Zhōuchéng nán zì 周成難字

Zhōu Chéng’s Difficult Graphs by 周成 (撰)

About the work

A modern reconstruction of 周成 Zhōu Chéng’s lost Nán zì 難字 (“Difficult Graphs”), the shorter companion to his Zá zì jiě gǔ (KR1j0101). The title is conventionally given as 《周成難字》 (with the author’s name embedded) to distinguish it from generic Nán zì titles in other Liù-Cháo catalogs. Suí shū jīngjí zhì 隋書‧經籍志 records the work in one juàn; lost by the Sòng. The CHANT reconstruction (CH2f1213) draws principally from Buddhist yīnyì literature — chiefly Shì Xuányìng 釋元應’s Yīqièjīng yīnyì 一切經音義 citations to a wide range of Buddhist sources (the Zhèngfǎ-niàn jīng 正法念經, the Fēnbié gōngdé lùn 分別功德論, the Sì-fēn lǜ 四分律, the Miào-fǎ lián-huá jīng 妙法蓮華經, the Sì āhán mù chāo 四阿含暮鈔, the Apídámó jùshè lùn 阿毗達摩俱舍論, etc.).

Abstract

The Nán zì is a rare-graph glossary in the strict sense: short head-graph + paraphrastic gloss, with no attempt at structural analysis.

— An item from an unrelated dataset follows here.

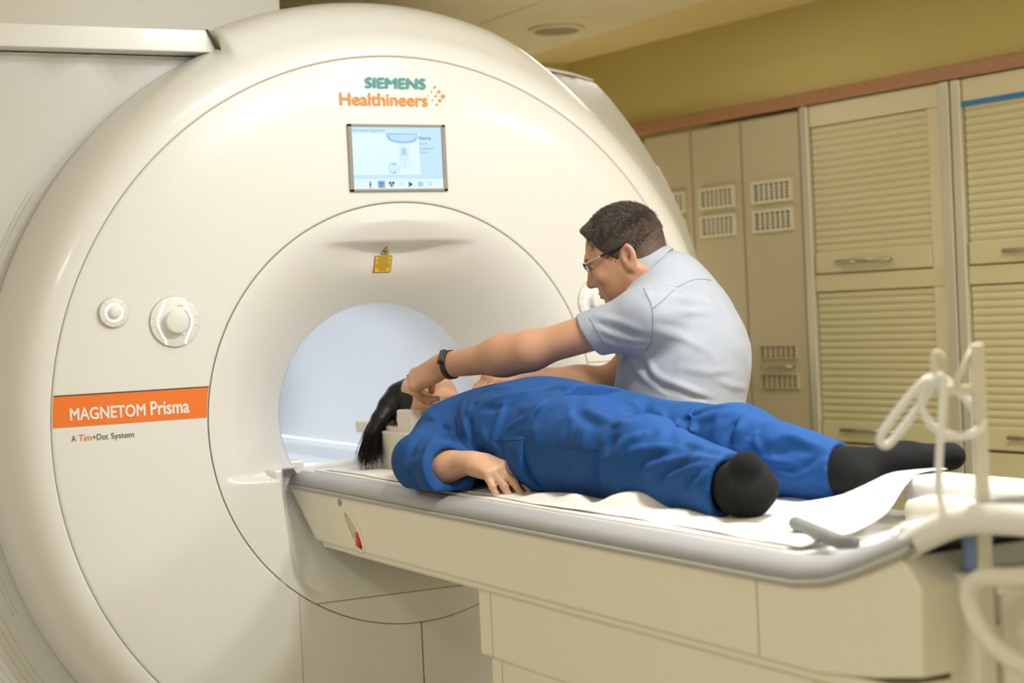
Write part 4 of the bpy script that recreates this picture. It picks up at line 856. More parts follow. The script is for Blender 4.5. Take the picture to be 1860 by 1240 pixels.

Representative entries: dǒu-sǒu 斗擻 = “hú-shā yě 豰𣫎也” (cited with attestations in Zhèngfǎ-niàn jīng 3, Fēnbié gōngdé lùn 2, Sì-fēn lǜ 33); jié 䆘 = “zá yě 拶也, to press” (with attestations in Miào-fǎ lián-huá jīng 8, Zhèngfǎ-niàn jīng 15, Sì āhán mù chāo xià, Apídámó jùshè lùn 20).

The cluster of Buddhist-text attestations confirms how heavily the Buddhist translation apparatus of the early Six Dynasties drew on small Jìn-period rare-graph glossaries like Zhōu Chéng’s; the work survives essentially because Buddhist commentators continued to cite it for technical-translation vocabulary.

Dating bracket (280–420): same broad Jìn span as the Zá zì jiě gǔ. The Buddhist yīnyì attestation chain (almost entirely Táng-period) cannot fix Zhōu Chéng’s own fl. more narrowly.

Translations and research

No substantial dedicated Western-language secondary literature located.

  • Rén Dàchūn 任大椿, Xiǎoxué gōuchén 小學鉤沈.
  • Mǎ Guóhàn 馬國翰, Yùhánshānfáng jíyìshū 玉函山房輯佚書.

Other points of interest

The dependence of the surviving Nán zì corpus on Buddhist yīnyì literature is structurally important: it shows that small Jìn-period rare-graph glossaries acquired a second life as reference works for Buddhist technical translation, even when they had lost currency for secular philology. The Nán zì / yīnyì tradition would itself become the major source for later character lexicons such as KR1j0036 Lóngkān shǒujiàn.